Too many tasks, not enough prioritization
One of the best parts of product marketing is that it’s a varied role that interacts with many different teams. But this is also the biggest challenge. Product marketers can find themselves pulled in many directions, with competing priorities and tight deadlines. Help team members prioritize based on milestone dates and the tasks that will have the most significant impact.
Being your own worst marketer
The rest of the organization often misunderstands how valuable a strategic product marketing function can be. So, ensure the entire company is aware of your work. Advocate for your team, be visible and share projects across every channel, including company meetings, via email and Slack.
Not getting stakeholder approval on messaging
There’s a delicate balance between gathering enough customer intel, listening to internal stakeholders and getting things done quickly. Set up regular check-ins with stakeholders to ensure the work is on track, and always bring data or feedback from message testing to the meeting.
Being out of sync with big company initiatives
Similarly, not fully being in synch with product release timelines can lead to marketers scrambling to get things ready or missing deadlines. Make sure your team forms relationships with relevant product, sales or leadership members and knows how their work fits into broader company goals.
Being too short sighted
Hiring too quickly or too slowly can impact the success of the function. Of course. If your newest team member struggles to meet deadlines, their work quality will suffer, and you'll end up with a poor reputation.
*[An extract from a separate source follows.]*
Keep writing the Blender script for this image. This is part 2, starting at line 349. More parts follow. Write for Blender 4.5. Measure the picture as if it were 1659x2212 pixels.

Instead, think six months to a year in the future, as it can take time to get product marketers up to speed on everything that’s going on so they can deliver.
Hire and retain the best
Building a successful product marketing team will help showcase the value of the function and be a boon for product marketers everywhere. Others will want to copy your strategy. So, hire wisely, don't be afraid to make changes, and advocate for your work and team far more than you think you should.